• GIVEN REQUEST:
Return the listing below verbatim. Pictures do not belong in the copy.

• RECORDED INFORMATION:

--- START ---

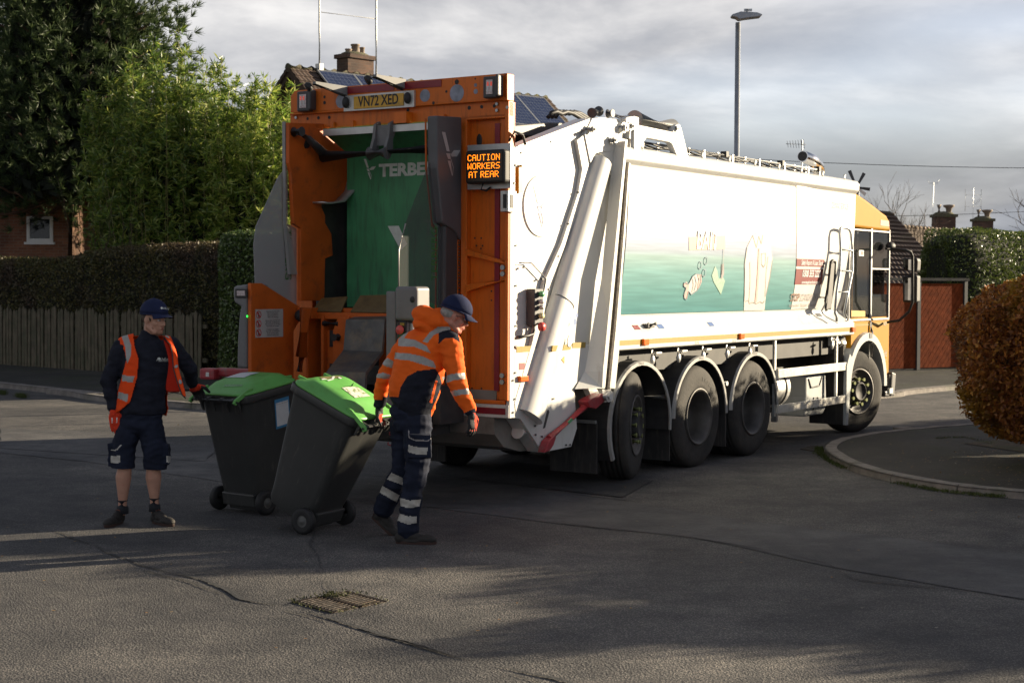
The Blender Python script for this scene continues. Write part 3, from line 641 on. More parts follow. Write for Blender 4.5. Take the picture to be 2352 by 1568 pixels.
m_upvc = mat('white_plastic', (.78, .78, .78), .35, var=.03); m_glass = mat('window_glass', (.02, .025, .03), .05, spec=.9, var=.05)
m_tile = mat('roof_tile', (.085, .055, .042), .85, var=.35, scale=3, bump=.4, bscale=20, dirt=(.09, .09, .04), dscale=1.5, dlo=.55, dhi=.75)
m_moss = mat('mossy_mortar', (.11, .10, .07), .95, var=.4, scale=12, bump=1, bscale=25, dirt=(.10, .11, .03), dscale=5)
m_pot = mat('chimney_pot', (.24, .19, .15), .8, var=.2)
m_steel = mat('galvanised', (.42, .44, .46), .42, .75, var=.12, scale=12)
m_whitepole = mat('mast_aluminium', (.62, .62, .60), .45, .4, var=.1)
def tiles(name, A, B, Cc, D_, m, root, rows=18, lap=.03, cols=None):
    """a tiled slope: courses stepped over one another; A,B eaves, D_,C ridge"""
    A, B, Cc, D_ = map(Vector, (A, B, Cc, D_)); nrm = (B - A).cross(D_ - A).normalized(); nrm = nrm if nrm.z > 0 else -nrm; mb = MB()
    nc = cols or max(2, int((B - A).length / .15))
    for k in range(rows):
        a, b = k / rows, (k + 1) / rows
        up = []; lo = []; bo = []
        for j in range(nc * 2 + 1):
            s_ = j / (nc * 2); w = .018 * (j % 2); e0 = A.lerp(B, s_); e1 = D_.lerp(Cc, s_)
            lo.append(e0.lerp(e1, a) + nrm * (lap + w)); up.append(e0.lerp(e1, b) + nrm * (.004 + w)); bo.append(e0.lerp(e1, a) + nrm * (.002))
        mb.grid([bo, lo, up], sm=False)
    return mb.build(name, m, root)
def chimney(root, x, y, z, wx, wy, h, mb_=None, pots=2, potr=.11):
    c = MB(); c.box((x - wx / 2, y - wy / 2, z - 1.2), (x + wx / 2, y + wy / 2, z + h)); c.box((x - wx / 2 - .06, y - wy / 2 - .06, z + h), (x + wx / 2 + .06, y + wy / 2 + .06, z + h + .12))
    o = c.build('chimney', mb_ or m_br, root); q = MB(); q.ell((x, y, z + h + .12), (wx / 2 + .02, wy / 2 + .02, .12), None, 16, 8); wc = q.build('chimney_cap', m_moss, o)
    for k in range(pots):
        t = (k + .5) / pots - .5; p = MB(); px_ = x + t * wx * .8; hh = (.14, .30, .24)[k % 3]; rr = potr * (1, 1.35, .8)[k % 3]
        p.lathe([(rr * 1.1, 0), (rr, .03), (rr * .85, hh - .05), (rr * 1.05, hh - .04), (rr * 1.05, hh), (rr * .7, hh), (rr * .7, 0)], (px_, y, z + h + .15), (0, 0, 1), 12); p.build('chimney_pot', m_pot, o)
    return o
# --- house with solar panels behind the truck
hb = Vector((-6.35, 45.0, 0)); hr = empty('brick_house', hb, rad(45), 'brown brick house with solar panels and a mossy chimney, behind the truck', 'house')
HL, HW, HR, HE = 10.6, 3.9, 8.0, 4.5     # length, half width, ridge, eaves
w_ = MB(); w_.prism([(-HW + .35, 0), (HW - .35, 0), (HW - .35, HE + .1), (0, HR - .22), (-HW + .35, HE + .1)], 0, .25, HL - .3); w_.build('wall', m_br, hr)
rf = tiles('roof', (0, -HW, HE), (HL, -HW, HE), (HL, 0, HR), (0, 0, HR), m_tile, hr, 22)
q = tiles('roof_slope', (HL, HW, HE), (0, HW, HE), (0, 0, HR), (HL, 0, HR), m_tile, hr, 22)
q = MB(); q.prism([(-HW, HE - .05), (-HW, HE - .12), (0, HR - .1), (HW, HE - .12), (HW, HE - .05), (0, HR - .02)], 0, 0.0, .12); q.prism([(-HW, HE - .1), (0, HR - .1), (HW, HE - .1), (HW - .2, HE - .1), (0, HR - .3), (-HW + .2, HE - .1)], 0, .05, .3); q.build('bargeboard', m_tile, hr)
q = MB()
for k in range(int(HL / .42)): q.tube([(k * .42, 0, HR - .05), (k * .42 + .41, 0, HR - .04)], [.13, .12], 12)
q.build('ridge_tiles', m_moss, hr)
m_pv = bpy.data.materials.new('solar_cells'); m_pv.use_nodes = True; t = m_pv.node_tree; b = t.nodes['Principled BSDF']
tcn = t.nodes.new('ShaderNodeTexCoord'); br = t.nodes.new('ShaderNodeTexBrick'); br.offset = 0; br.inputs['Scale'].default_value = 1; br.inputs['Brick Width'].default_value = .16; br.inputs['Row Height'].default_value = .16; br.inputs['Mortar Size'].default_value = .004
br.inputs['Color1'].default_value = (.014, .022, .06, 1); br.inputs['Color2'].default_value = (.018, .028, .07, 1); br.inputs['Mortar'].default_value = (.12, .14, .18, 1)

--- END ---

• EXERCISE OUTPUT:
The Blender Python script for this scene continues. Write part 3, from line 641 on. More parts follow. Write for Blender 4.5. Take the picture to be 2352 by 1568 pixels.
m_upvc = mat('white_plastic', (.78, .78, .78), .35, var=.03); m_glass = mat('window_glass', (.02, .025, .03), .05, spec=.9, var=.05)
m_tile = mat('roof_tile', (.085, .055, .042), .85, var=.35, scale=3, bump=.4, bscale=20, dirt=(.09, .09, .04), dscale=1.5, dlo=.55, dhi=.75)
m_moss = mat('mossy_mortar', (.11, .10, .07), .95, var=.4, scale=12, bump=1, bscale=25, dirt=(.10, .11, .03), dscale=5)
m_pot = mat('chimney_pot', (.24, .19, .15), .8, var=.2)
m_steel = mat('galvanised', (.42, .44, .46), .42, .75, var=.12, scale=12)
m_whitepole = mat('mast_aluminium', (.62, .62, .60), .45, .4, var=.1)
def tiles(name, A, B, Cc, D_, m, root, rows=18, lap=.03, cols=None):
    """a tiled slope: courses stepped over one another; A,B eaves, D_,C ridge"""
    A, B, Cc, D_ = map(Vector, (A, B, Cc, D_)); nrm = (B - A).cross(D_ - A).normalized(); nrm = nrm if nrm.z > 0 else -nrm; mb = MB()
    nc = cols or max(2, int((B - A).length / .15))
    for k in range(rows):
        a, b = k / rows, (k + 1) / rows
        up = []; lo = []; bo = []
        for j in range(nc * 2 + 1):
            s_ = j / (nc * 2); w = .018 * (j % 2); e0 = A.lerp(B, s_); e1 = D_.lerp(Cc, s_)
            lo.append(e0.lerp(e1, a) + nrm * (lap + w)); up.append(e0.lerp(e1, b) + nrm * (.004 + w)); bo.append(e0.lerp(e1, a) + nrm * (.002))
        mb.grid([bo, lo, up], sm=False)
    return mb.build(name, m, root)
def chimney(root, x, y, z, wx, wy, h, mb_=None, pots=2, potr=.11):
    c = MB(); c.box((x - wx / 2, y - wy / 2, z - 1.2), (x + wx / 2, y + wy / 2, z + h)); c.box((x - wx / 2 - .06, y - wy / 2 - .06, z + h), (x + wx / 2 + .06, y + wy / 2 + .06, z + h + .12))
    o = c.build('chimney', mb_ or m_br, root); q = MB(); q.ell((x, y, z + h + .12), (wx / 2 + .02, wy / 2 + .02, .12), None, 16, 8); wc = q.build('chimney_cap', m_moss, o)
    for k in range(pots):
        t = (k + .5) / pots - .5; p = MB(); px_ = x + t * wx * .8; hh = (.14, .30, .24)[k % 3]; rr = potr * (1, 1.35, .8)[k % 3]
        p.lathe([(rr * 1.1, 0), (rr, .03), (rr * .85, hh - .05), (rr * 1.05, hh - .04), (rr * 1.05, hh), (rr * .7, hh), (rr * .7, 0)], (px_, y, z + h + .15), (0, 0, 1), 12); p.build('chimney_pot', m_pot, o)
    return o
# --- house with solar panels behind the truck
hb = Vector((-6.35, 45.0, 0)); hr = empty('brick_house', hb, rad(45), 'brown brick house with solar panels and a mossy chimney, behind the truck', 'house')
HL, HW, HR, HE = 10.6, 3.9, 8.0, 4.5     # length, half width, ridge, eaves
w_ = MB(); w_.prism([(-HW + .35, 0), (HW - .35, 0), (HW - .35, HE + .1), (0, HR - .22), (-HW + .35, HE + .1)], 0, .25, HL - .3); w_.build('wall', m_br, hr)
rf = tiles('roof', (0, -HW, HE), (HL, -HW, HE), (HL, 0, HR), (0, 0, HR), m_tile, hr, 22)
q = tiles('roof_slope', (HL, HW, HE), (0, HW, HE), (0, 0, HR), (HL, 0, HR), m_tile, hr, 22)
q = MB(); q.prism([(-HW, HE - .05), (-HW, HE - .12), (0, HR - .1), (HW, HE - .12), (HW, HE - .05), (0, HR - .02)], 0, 0.0, .12); q.prism([(-HW, HE - .1), (0, HR - .1), (HW, HE - .1), (HW - .2, HE - .1), (0, HR - .3), (-HW + .2, HE - .1)], 0, .05, .3); q.build('bargeboard', m_tile, hr)
q = MB()
for k in range(int(HL / .42)): q.tube([(k * .42, 0, HR - .05), (k * .42 + .41, 0, HR - .04)], [.13, .12], 12)
q.build('ridge_tiles', m_moss, hr)
m_pv = bpy.data.materials.new('solar_cells'); m_pv.use_nodes = True; t = m_pv.node_tree; b = t.nodes['Principled BSDF']
tcn = t.nodes.new('ShaderNodeTexCoord'); br = t.nodes.new('ShaderNodeTexBrick'); br.offset = 0; br.inputs['Scale'].default_value = 1; br.inputs['Brick Width'].default_value = .16; br.inputs['Row Height'].default_value = .16; br.inputs['Mortar Size'].default_value = .004
br.inputs['Color1'].default_value = (.014, .022, .06, 1); br.inputs['Color2'].default_value = (.018, .028, .07, 1); br.inputs['Mortar'].default_value = (.12, .14, .18, 1)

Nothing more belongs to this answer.